What is needed
Set down, exactly as written, only the lines starting with the one that holds "Build this scene" and ending with the one that holds "R = math.radians".

┄┄┄┄┄┄

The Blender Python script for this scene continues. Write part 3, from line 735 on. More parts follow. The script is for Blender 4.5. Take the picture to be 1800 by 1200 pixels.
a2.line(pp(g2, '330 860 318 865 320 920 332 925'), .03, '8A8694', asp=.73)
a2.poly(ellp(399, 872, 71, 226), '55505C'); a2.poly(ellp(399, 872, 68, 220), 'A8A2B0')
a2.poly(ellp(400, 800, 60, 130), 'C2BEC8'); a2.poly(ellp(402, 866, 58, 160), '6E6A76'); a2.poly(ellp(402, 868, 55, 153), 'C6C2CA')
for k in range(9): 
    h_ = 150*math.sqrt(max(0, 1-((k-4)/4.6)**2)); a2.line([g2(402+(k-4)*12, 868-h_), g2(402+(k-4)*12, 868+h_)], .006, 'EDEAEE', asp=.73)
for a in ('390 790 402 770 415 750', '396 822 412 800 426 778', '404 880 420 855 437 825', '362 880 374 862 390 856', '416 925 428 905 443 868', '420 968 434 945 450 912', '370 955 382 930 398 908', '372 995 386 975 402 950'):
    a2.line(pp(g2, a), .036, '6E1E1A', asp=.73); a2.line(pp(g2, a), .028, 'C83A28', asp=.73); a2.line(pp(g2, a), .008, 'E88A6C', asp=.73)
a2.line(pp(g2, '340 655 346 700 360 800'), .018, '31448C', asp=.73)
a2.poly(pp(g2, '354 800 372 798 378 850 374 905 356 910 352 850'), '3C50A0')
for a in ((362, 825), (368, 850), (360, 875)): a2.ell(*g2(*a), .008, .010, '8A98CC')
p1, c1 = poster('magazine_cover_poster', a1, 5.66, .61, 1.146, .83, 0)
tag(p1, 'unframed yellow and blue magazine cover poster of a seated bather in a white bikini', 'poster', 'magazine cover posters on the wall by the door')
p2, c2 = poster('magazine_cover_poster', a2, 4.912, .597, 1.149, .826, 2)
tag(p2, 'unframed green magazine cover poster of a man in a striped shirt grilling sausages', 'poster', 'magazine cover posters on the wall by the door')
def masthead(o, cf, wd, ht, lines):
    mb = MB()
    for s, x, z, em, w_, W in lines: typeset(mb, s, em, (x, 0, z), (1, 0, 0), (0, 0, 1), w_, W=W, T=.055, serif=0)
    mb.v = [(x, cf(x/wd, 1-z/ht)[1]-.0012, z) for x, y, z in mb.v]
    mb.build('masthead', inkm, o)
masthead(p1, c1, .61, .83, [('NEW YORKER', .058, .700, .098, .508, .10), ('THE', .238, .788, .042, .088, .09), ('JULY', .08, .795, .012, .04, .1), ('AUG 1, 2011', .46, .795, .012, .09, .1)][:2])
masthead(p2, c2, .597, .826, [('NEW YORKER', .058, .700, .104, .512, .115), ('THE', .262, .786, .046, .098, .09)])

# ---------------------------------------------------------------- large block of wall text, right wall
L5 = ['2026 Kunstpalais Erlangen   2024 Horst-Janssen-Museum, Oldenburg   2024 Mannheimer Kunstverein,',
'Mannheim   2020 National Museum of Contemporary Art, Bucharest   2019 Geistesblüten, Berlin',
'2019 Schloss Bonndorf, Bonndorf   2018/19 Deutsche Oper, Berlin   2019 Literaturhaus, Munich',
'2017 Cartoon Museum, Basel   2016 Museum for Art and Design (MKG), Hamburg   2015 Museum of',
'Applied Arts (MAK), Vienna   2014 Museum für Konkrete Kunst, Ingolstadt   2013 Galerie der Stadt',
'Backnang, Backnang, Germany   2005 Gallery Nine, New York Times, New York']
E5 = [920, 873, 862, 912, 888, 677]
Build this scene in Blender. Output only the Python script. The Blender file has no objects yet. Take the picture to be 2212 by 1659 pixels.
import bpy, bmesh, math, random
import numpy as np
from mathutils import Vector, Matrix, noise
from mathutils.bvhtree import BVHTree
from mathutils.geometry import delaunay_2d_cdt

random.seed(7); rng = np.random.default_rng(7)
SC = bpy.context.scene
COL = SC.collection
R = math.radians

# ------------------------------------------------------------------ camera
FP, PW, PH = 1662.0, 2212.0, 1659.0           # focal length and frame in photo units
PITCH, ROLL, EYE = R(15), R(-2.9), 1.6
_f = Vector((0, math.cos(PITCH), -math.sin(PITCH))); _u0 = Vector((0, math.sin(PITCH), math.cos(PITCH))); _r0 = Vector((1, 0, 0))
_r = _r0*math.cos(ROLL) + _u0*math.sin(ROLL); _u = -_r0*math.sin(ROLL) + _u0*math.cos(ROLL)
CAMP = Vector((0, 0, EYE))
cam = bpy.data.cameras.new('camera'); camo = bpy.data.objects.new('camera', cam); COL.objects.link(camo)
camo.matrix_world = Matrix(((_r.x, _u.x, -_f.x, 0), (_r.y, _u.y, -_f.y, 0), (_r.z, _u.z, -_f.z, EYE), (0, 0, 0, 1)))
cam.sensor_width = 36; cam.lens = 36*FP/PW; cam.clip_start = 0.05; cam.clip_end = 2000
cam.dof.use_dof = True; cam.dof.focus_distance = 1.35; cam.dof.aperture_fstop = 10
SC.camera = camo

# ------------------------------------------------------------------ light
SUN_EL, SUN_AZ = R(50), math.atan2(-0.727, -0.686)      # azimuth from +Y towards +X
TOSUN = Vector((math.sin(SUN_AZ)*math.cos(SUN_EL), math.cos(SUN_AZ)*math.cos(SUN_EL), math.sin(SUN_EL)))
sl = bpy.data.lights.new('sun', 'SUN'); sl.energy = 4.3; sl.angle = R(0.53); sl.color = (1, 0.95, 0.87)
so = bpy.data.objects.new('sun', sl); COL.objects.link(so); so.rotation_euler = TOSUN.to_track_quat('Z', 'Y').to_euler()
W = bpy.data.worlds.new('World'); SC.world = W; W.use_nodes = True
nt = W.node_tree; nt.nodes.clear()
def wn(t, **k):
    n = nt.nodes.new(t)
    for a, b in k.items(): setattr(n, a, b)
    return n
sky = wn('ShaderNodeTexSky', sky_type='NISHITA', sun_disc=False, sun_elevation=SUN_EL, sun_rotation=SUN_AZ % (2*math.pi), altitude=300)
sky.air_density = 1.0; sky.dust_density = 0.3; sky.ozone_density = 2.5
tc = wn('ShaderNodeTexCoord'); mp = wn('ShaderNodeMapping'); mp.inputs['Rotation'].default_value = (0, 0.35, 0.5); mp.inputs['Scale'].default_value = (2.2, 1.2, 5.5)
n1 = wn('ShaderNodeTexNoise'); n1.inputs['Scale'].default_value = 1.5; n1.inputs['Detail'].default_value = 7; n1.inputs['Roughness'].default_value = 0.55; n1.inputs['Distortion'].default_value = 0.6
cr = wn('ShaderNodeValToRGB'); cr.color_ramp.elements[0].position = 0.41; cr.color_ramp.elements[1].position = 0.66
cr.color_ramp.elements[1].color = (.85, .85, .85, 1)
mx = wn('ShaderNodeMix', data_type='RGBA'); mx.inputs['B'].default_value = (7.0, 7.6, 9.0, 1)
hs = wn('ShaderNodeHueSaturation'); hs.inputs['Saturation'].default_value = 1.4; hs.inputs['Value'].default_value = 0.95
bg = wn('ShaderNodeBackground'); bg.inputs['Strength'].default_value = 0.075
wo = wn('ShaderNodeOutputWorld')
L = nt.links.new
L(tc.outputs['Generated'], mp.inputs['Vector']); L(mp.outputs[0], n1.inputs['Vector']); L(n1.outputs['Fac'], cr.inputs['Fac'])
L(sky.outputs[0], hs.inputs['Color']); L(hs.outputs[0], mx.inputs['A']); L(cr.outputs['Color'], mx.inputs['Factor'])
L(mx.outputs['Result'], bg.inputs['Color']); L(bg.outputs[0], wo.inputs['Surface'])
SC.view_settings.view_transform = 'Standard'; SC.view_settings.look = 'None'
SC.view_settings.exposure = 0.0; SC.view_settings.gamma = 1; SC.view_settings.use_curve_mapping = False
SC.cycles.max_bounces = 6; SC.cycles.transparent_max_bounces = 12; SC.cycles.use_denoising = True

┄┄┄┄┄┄

The solution
Build this scene in Blender. Output only the Python script. The Blender file has no objects yet. Take the picture to be 2212 by 1659 pixels.
import bpy, bmesh, math, random
import numpy as np
from mathutils import Vector, Matrix, noise
from mathutils.bvhtree import BVHTree
from mathutils.geometry import delaunay_2d_cdt

random.seed(7); rng = np.random.default_rng(7)
SC = bpy.context.scene
COL = SC.collection
R = math.radians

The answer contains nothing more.